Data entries
########
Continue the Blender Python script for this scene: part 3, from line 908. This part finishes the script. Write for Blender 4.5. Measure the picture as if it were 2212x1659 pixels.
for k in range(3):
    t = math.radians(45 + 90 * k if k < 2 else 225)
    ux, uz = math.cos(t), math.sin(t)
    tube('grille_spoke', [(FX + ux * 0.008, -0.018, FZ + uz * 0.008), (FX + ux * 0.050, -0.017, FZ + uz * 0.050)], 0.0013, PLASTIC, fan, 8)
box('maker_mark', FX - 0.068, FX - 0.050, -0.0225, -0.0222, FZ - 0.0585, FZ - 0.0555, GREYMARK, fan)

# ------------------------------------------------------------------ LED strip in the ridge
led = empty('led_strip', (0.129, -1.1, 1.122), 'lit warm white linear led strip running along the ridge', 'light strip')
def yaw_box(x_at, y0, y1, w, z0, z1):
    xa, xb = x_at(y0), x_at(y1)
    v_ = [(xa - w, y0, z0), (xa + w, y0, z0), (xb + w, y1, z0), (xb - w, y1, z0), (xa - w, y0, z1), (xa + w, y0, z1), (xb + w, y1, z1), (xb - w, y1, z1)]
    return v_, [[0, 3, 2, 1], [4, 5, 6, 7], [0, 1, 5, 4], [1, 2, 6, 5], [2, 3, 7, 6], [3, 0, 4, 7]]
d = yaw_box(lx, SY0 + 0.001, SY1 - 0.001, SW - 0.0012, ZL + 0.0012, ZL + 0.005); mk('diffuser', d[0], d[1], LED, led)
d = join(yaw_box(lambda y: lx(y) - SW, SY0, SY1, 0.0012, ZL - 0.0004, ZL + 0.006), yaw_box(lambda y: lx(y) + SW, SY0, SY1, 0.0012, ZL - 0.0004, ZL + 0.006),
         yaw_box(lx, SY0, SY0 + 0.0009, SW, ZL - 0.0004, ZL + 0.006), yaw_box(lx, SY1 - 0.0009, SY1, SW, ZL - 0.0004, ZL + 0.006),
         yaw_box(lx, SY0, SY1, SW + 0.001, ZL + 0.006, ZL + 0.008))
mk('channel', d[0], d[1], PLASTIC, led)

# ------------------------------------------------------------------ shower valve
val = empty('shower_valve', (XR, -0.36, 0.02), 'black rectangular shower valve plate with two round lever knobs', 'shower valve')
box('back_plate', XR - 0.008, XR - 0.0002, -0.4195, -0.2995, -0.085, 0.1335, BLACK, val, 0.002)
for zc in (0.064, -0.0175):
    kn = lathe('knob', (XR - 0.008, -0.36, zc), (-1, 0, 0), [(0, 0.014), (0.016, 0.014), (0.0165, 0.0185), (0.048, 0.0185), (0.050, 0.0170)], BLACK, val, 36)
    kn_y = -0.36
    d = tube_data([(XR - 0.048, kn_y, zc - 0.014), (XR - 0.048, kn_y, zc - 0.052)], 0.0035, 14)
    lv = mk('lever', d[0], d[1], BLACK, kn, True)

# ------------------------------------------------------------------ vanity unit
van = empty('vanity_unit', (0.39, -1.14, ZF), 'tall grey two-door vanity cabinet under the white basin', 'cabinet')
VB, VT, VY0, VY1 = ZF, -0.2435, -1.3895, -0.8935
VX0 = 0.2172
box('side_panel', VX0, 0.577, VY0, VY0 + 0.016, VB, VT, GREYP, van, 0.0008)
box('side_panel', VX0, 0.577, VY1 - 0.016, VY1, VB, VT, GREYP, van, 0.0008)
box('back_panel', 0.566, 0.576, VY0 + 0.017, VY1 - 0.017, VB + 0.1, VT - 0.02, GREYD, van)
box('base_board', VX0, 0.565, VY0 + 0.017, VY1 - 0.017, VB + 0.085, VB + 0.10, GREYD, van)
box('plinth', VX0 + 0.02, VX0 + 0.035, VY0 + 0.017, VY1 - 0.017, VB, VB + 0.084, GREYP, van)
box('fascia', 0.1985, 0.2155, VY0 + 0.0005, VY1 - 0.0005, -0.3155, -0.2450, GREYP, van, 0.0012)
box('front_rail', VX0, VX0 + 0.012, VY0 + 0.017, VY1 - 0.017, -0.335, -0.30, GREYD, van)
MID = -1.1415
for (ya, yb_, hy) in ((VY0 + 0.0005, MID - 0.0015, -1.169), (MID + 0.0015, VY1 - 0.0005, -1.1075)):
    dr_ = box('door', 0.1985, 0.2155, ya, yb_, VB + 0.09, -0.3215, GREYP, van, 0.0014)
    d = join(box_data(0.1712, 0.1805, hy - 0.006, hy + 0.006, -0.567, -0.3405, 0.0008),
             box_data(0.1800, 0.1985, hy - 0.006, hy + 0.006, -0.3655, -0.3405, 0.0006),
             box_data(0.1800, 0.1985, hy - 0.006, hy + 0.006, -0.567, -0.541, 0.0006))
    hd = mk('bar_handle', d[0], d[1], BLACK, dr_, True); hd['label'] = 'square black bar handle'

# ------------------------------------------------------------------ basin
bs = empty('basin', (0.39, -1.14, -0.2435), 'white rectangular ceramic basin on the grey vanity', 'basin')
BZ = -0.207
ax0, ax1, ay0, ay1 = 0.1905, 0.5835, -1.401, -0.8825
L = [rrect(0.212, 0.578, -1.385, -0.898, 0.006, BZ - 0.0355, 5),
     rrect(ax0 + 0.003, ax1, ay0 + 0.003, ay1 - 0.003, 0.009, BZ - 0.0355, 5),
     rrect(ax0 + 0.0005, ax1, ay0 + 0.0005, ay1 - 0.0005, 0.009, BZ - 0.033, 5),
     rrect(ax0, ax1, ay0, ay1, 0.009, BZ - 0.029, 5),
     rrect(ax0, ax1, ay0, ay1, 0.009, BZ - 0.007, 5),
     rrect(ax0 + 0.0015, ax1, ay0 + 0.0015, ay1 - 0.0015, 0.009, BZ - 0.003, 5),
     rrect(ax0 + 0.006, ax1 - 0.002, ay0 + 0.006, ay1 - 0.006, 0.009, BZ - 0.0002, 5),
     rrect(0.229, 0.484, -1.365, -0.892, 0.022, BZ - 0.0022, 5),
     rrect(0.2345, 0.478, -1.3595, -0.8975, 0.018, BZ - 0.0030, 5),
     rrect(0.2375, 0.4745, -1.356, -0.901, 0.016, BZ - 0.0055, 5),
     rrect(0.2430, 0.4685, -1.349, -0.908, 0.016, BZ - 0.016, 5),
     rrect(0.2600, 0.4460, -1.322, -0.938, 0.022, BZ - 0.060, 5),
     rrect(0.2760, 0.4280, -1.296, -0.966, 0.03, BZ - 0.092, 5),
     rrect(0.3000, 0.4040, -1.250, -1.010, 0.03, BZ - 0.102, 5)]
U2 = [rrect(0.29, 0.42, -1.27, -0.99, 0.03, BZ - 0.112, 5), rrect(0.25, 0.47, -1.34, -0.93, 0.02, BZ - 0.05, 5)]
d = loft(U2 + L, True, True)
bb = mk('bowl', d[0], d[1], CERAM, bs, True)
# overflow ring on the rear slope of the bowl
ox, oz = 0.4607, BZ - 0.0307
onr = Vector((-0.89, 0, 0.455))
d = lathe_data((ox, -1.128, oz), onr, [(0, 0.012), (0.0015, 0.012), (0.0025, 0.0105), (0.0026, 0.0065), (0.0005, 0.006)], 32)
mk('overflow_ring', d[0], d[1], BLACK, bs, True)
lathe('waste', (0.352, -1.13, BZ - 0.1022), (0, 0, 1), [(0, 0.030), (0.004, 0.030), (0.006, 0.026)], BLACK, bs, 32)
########
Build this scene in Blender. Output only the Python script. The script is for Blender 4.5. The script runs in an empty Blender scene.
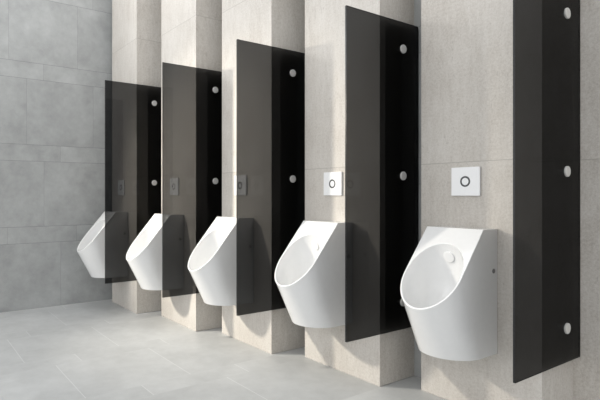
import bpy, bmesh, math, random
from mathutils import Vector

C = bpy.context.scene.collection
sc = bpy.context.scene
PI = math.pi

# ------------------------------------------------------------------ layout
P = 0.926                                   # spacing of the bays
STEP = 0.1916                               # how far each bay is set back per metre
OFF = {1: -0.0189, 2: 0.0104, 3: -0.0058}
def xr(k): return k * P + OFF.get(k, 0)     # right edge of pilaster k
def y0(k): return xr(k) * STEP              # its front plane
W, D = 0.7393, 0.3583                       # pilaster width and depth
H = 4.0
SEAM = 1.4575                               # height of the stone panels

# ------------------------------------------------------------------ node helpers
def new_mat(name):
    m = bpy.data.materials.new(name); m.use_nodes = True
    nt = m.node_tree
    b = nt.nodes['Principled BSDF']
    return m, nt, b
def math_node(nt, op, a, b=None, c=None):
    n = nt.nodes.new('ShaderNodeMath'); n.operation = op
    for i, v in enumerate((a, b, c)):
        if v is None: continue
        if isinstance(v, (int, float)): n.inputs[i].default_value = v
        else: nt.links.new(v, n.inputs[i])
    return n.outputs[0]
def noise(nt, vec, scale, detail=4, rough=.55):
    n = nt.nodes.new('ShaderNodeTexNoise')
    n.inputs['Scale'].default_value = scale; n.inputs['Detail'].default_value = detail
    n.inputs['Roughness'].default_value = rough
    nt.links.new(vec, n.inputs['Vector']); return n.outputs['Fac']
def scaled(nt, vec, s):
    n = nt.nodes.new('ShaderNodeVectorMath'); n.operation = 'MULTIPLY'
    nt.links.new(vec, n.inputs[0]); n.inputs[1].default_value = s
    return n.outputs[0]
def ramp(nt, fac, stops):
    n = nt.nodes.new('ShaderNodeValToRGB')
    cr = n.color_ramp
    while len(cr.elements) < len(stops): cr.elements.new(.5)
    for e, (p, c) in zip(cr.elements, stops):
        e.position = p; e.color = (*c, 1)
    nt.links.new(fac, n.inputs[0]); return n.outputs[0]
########
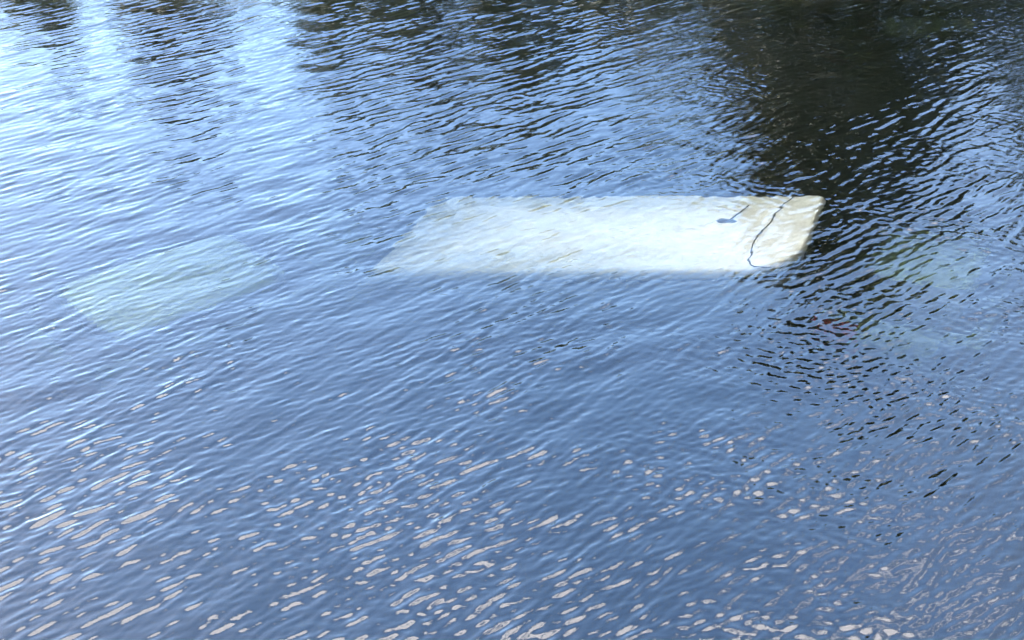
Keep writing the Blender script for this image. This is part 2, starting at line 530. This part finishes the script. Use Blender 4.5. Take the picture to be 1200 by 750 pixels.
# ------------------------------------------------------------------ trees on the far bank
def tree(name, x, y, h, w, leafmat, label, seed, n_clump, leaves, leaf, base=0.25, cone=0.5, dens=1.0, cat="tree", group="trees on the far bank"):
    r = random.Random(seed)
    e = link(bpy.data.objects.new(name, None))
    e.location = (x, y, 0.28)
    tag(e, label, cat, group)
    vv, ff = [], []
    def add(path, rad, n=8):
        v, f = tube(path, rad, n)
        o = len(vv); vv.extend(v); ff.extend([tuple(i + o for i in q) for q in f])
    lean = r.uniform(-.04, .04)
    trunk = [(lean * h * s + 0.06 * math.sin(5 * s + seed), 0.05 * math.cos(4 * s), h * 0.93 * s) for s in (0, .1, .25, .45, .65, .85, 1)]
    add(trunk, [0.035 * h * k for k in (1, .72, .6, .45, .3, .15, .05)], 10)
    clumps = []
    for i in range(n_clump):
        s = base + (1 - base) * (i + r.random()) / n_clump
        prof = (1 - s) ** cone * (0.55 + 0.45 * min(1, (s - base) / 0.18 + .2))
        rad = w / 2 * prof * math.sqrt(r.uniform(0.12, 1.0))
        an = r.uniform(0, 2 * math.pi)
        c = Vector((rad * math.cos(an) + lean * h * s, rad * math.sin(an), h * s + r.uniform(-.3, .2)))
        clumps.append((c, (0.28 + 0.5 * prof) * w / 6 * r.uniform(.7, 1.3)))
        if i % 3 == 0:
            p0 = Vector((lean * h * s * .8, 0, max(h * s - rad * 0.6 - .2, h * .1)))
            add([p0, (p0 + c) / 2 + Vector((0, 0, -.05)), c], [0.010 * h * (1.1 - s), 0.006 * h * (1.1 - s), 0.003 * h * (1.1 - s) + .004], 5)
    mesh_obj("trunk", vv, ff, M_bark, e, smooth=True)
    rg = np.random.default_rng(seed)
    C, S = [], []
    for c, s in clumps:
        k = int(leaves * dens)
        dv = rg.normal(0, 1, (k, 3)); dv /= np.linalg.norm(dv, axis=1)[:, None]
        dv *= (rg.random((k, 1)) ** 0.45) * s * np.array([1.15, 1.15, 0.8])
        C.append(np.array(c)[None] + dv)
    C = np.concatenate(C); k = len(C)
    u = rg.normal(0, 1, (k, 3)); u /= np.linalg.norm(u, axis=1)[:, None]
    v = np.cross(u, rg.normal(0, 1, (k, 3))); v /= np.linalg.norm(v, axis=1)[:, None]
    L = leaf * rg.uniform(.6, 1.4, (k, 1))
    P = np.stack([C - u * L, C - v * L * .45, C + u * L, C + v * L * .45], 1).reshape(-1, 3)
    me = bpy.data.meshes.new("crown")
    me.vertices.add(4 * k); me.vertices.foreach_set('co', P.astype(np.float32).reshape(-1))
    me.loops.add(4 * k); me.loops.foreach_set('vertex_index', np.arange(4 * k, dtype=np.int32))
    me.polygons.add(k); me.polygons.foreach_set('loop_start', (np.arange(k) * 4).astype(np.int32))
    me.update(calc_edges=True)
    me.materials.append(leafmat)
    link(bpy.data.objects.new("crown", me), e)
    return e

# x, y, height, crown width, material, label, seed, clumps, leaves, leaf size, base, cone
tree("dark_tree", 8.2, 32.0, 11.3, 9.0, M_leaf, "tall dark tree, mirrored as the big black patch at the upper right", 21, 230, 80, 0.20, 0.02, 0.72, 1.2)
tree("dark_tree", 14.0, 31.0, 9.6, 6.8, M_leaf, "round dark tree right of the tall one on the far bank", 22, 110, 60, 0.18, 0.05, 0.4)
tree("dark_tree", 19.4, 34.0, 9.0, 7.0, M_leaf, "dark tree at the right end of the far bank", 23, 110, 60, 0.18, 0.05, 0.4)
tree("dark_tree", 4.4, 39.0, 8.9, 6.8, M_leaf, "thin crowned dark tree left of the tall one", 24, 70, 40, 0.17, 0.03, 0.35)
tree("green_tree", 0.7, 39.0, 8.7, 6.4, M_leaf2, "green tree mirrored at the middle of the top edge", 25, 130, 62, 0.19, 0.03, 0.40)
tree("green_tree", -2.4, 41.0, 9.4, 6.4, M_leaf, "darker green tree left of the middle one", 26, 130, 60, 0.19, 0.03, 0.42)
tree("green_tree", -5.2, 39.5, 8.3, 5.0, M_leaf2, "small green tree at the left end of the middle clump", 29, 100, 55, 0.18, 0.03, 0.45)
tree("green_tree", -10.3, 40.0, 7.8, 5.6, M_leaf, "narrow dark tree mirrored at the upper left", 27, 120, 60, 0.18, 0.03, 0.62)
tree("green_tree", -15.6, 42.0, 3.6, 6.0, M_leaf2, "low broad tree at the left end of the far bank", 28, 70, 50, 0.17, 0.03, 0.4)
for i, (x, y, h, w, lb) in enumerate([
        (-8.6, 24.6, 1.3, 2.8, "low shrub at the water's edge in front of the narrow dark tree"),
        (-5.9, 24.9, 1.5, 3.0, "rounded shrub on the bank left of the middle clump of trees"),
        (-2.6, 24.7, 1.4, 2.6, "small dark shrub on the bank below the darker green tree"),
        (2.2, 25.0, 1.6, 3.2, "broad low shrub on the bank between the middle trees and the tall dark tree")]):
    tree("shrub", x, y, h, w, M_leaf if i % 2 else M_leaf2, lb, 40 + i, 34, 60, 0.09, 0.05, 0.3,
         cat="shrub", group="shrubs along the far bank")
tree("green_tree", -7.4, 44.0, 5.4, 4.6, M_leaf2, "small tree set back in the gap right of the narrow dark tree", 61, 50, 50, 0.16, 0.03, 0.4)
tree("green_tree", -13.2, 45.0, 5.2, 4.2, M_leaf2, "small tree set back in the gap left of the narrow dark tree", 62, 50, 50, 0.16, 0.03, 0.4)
########
Exercise requirements
Skip the pictures and repeat, word for word, the lines from the one containing "Build this scene" to the one containing "SEAM = 1.4575", keeping both of those lines.

Exercise answer
Build this scene in Blender. Output only the Python script. The script is for Blender 4.5. The script runs in an empty Blender scene.
import bpy, bmesh, math, random
from mathutils import Vector

C = bpy.context.scene.collection
sc = bpy.context.scene
PI = math.pi

# ------------------------------------------------------------------ layout
P = 0.926                                   # spacing of the bays
STEP = 0.1916                               # how far each bay is set back per metre
OFF = {1: -0.0189, 2: 0.0104, 3: -0.0058}
def xr(k): return k * P + OFF.get(k, 0)     # right edge of pilaster k
def y0(k): return xr(k) * STEP              # its front plane
W, D = 0.7393, 0.3583                       # pilaster width and depth
H = 4.0
SEAM = 1.4575                               # height of the stone panels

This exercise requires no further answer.